Mereka ialah Direktur Pelaksana I LPEI Dwi Wahyudi dan Direktur Pelaksana IV LPEI Arif Setiawan.

Kemudian Direktur Utama PT PE Newin Nugroho; Presiden Direktur PT Caturkarsa Megatunggal atau Komisaris Utama PT PE Jimmy Masrin; dan Direktur Keuangan PT PE Susy Mira Dewi Sugiarta.

Terhadap pemberian kredit oleh LPEI kepada PT PE, KPK menyebut negara mengalami kerugian sejumlah US$18.070.000 (Outstanding pokok KMKE 1 PT PE) dan Rp549.144.535.027 (Outstanding pokok KMKE 2 PT PE).

KPK menduga telah terjadi benturan kepentingan atau Conflict of Interest (CoI) antara Direktur LPEI dengan Debitur PT PE dengan melakukan kesepakatan awal untuk mempermudah proses pemberian kredit.
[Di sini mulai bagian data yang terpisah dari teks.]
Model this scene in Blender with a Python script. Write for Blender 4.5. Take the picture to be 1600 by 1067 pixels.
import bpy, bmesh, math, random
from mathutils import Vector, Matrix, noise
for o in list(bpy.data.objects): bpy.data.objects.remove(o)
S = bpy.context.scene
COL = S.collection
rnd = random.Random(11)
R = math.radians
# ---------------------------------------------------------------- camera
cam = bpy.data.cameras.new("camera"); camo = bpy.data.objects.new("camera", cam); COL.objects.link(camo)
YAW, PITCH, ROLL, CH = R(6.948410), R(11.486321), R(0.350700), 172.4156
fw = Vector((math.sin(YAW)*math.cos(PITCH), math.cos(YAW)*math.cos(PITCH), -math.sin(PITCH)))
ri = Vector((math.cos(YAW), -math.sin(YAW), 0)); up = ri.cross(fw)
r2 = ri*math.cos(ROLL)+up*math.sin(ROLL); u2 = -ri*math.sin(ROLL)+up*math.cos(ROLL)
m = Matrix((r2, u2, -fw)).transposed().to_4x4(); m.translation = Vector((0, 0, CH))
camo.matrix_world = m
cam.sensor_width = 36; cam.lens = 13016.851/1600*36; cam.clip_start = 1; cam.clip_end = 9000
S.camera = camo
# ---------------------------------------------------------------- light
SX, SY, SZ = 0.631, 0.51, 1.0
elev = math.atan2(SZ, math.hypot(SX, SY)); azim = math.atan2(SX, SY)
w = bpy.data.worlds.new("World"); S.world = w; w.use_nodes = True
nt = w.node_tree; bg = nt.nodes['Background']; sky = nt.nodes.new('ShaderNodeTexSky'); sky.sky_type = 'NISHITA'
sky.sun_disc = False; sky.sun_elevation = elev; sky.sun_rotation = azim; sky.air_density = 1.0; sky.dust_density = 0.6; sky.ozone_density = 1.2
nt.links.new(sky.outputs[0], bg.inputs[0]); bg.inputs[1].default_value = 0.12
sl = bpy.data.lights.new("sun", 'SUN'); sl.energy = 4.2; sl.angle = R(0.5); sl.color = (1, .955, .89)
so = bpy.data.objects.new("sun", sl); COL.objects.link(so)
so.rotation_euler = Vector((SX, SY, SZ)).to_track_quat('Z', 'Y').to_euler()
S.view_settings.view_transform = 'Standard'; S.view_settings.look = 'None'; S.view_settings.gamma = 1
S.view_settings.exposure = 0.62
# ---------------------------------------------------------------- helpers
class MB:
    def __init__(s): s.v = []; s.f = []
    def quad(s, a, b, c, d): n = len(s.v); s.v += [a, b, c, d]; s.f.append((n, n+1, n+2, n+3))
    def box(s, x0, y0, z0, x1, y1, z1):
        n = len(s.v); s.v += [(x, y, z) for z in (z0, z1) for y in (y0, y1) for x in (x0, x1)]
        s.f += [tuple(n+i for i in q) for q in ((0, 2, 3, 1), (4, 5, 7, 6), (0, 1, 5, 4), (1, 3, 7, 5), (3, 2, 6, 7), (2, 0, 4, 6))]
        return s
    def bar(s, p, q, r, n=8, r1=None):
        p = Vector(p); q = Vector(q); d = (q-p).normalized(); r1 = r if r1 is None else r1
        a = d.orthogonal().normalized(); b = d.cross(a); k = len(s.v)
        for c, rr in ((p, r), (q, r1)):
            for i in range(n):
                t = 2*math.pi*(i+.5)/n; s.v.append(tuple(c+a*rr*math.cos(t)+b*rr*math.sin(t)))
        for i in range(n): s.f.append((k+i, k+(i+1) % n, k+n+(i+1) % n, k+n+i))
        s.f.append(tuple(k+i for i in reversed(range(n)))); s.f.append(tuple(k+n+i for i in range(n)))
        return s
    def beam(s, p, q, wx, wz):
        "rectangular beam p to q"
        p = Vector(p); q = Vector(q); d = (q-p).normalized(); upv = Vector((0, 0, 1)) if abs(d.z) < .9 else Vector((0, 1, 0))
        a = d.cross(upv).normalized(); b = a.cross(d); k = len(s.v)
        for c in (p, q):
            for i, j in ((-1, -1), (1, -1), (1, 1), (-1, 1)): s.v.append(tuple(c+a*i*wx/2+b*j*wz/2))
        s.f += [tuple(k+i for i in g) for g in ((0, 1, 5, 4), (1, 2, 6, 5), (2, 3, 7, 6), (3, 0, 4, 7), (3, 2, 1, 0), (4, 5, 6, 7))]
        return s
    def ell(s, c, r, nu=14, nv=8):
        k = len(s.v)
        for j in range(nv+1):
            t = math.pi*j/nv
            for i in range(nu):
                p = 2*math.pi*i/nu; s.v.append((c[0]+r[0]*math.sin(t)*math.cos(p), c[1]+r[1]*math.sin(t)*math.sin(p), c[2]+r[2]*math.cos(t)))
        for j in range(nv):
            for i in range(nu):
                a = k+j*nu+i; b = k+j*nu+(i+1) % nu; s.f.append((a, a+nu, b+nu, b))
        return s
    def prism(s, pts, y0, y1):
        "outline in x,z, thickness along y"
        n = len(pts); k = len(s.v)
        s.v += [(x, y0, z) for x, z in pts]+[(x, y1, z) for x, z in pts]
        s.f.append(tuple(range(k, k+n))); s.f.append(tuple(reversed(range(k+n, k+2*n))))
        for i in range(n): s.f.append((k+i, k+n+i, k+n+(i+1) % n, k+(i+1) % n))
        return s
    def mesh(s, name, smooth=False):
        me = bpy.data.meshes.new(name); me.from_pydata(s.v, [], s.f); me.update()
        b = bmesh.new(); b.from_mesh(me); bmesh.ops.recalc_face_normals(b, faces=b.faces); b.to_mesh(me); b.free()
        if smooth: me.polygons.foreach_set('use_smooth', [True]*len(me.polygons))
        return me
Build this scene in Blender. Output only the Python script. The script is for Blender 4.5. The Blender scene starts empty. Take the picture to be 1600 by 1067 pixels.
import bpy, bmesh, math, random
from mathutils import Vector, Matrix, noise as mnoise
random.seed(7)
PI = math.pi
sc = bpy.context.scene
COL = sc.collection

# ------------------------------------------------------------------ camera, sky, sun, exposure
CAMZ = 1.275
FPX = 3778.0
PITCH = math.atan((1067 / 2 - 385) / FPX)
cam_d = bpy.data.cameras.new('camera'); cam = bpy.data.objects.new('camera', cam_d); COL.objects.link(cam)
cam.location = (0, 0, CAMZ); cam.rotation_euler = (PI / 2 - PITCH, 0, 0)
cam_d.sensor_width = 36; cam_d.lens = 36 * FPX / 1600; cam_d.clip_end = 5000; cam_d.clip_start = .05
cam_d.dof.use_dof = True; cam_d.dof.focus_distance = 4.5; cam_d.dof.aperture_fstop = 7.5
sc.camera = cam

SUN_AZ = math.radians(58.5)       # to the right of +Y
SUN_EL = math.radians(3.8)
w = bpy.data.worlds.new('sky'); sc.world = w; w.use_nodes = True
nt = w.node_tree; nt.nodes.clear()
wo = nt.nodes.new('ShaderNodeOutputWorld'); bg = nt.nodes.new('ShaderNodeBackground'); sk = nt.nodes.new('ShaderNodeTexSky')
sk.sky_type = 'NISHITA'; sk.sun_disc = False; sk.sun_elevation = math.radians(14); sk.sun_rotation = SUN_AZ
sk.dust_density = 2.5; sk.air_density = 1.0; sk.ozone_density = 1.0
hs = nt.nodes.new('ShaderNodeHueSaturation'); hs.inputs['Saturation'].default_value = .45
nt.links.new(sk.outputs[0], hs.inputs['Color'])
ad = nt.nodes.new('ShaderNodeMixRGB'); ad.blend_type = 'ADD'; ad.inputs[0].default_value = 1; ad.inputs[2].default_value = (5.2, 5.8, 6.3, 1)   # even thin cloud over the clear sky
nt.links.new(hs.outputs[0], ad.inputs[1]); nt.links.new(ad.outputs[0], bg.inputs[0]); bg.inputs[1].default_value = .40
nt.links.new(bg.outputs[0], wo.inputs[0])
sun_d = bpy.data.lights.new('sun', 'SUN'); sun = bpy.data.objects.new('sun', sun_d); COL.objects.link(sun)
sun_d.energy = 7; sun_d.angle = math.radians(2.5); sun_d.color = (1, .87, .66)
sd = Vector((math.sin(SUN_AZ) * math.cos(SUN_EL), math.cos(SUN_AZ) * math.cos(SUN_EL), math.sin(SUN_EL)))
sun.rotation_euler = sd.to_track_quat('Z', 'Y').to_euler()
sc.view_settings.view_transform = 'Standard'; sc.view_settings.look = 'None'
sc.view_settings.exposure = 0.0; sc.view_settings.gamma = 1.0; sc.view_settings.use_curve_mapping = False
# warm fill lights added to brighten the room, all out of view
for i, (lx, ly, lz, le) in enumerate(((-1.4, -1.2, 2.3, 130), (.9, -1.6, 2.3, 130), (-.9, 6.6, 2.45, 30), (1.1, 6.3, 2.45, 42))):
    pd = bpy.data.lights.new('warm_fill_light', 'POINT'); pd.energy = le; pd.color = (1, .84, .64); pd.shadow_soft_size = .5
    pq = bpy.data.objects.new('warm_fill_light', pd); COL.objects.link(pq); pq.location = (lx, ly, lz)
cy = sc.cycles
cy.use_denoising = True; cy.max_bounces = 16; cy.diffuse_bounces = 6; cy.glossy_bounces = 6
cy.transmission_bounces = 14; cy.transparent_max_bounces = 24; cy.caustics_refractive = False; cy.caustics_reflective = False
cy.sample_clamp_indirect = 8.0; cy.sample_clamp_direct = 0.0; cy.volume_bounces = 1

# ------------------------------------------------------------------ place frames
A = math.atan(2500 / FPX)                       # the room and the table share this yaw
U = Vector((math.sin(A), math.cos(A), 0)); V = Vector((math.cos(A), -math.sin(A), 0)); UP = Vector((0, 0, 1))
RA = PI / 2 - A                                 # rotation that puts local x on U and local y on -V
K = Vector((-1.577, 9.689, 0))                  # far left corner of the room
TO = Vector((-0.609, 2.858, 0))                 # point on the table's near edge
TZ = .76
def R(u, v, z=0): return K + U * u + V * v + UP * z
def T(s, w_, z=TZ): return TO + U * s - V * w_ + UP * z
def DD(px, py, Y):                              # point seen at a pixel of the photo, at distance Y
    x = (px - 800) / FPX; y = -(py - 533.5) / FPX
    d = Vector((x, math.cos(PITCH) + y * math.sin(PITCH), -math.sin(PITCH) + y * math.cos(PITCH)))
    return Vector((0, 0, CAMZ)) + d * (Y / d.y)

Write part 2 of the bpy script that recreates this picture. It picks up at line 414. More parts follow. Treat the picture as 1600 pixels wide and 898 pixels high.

Direktur LPEI tidak melakukan kontrol kebenaran penggunaan kredit sesuai MAP. Direktur LPEI disebut memerintahkan bawahannya untuk tetap memberikan kredit walaupun tidak layak diberikan.

Adapun PT PE diduga memalsukan dokumen purchase order dan invoice yang menjadi underlying pencairan fasilitas tidak sesuai dengan kondisi yang sebenarnya.

PT PE melakukan window dressing terhadap Laporan Keuangan (LK), dan menggunakan fasilitas kredit tidak sesuai dengan tujuan dan peruntukan sebagaimana tertuang dalam perjanjian kredit.

Sementara itu, lembaga antirasuah juga sedang menyelidiki pemberian fasilitas kredit kepada 10 debitur lainnya. Dari sana disebutkan ada potensi kerugian negara hingga mencapai Rp11,7 triliun.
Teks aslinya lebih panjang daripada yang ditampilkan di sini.